One of the boys, Tats, is her friend from home.  The perfect choice, but she refuses to choose him (or anyone else).  It’s not an easy choice.  She does like him.  But she’s not in love with him, and she knows she’s not ready, and that she can’t afford to get pregnant (and that’s before she witnesses the other girl’s messy miscarriage).

I can’t remember the last time I actually rooted against a romantic attachment, but Hobb pulls it off here, and she does it brilliantly.  Part of it is how she portrays the selfishness of the boys—not enough to make them jerks, but enough to put me off.  Tats keeps pushing, accusing Thymara of teasing, of not being willing to take a small chance for him.
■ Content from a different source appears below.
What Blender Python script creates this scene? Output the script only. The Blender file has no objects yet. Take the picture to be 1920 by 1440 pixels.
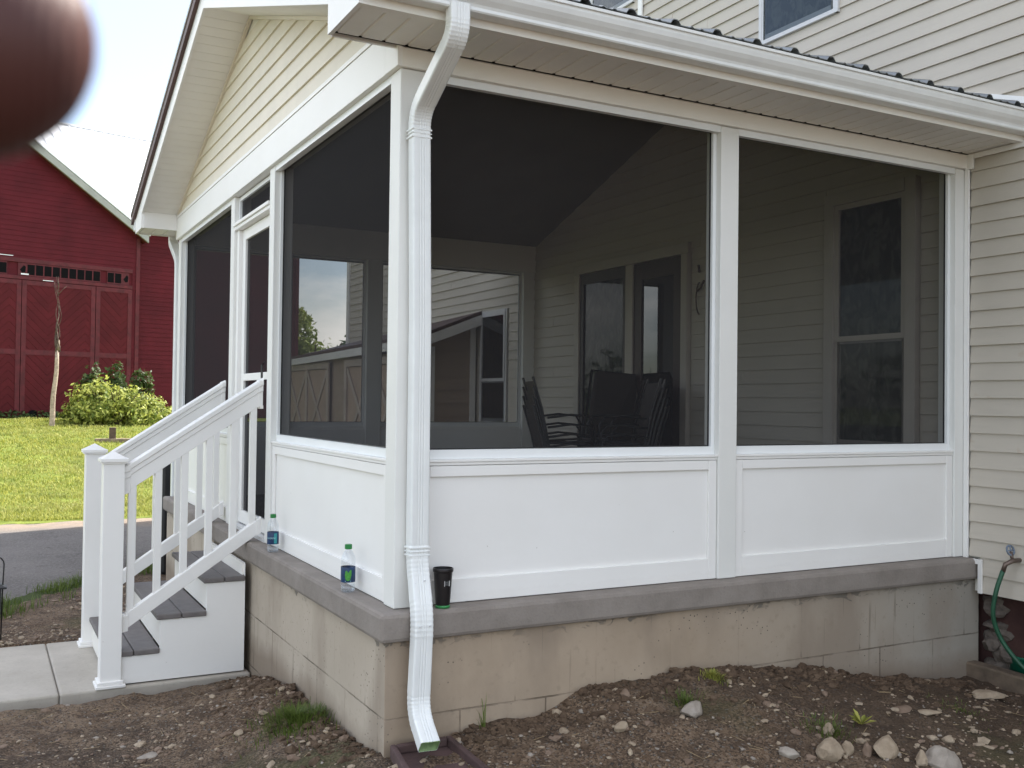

Her second suitor is even worse, giving her magical Elderling memories of a love affair between them (without so much as warning her), and then seducing her.  He obviously thinks of it as a grand romantic gesture, but to me, it reads like date rape.  Afterward, though, Thymara comes to her senses and realizes it shouldn’t happen again.  She doesn’t confuse passion with love, and doesn’t let pleasure circumvent her good sense.  Unfortunately, the book ended without anyone in the story recognizing what a violation it was.  I will be extremely disappointed if his bad behavior gets swept under the rug.

However the story plays out, though, I know Thymara’s not going to go starry-eyed.  If she ends up in a relationship, it will be based on real, lasting feelings, and no teenage boy is going to trick her into it.  She’s too strong to settle for anything less—and that’s an example a lot of teens could learn from, girls and boys alike.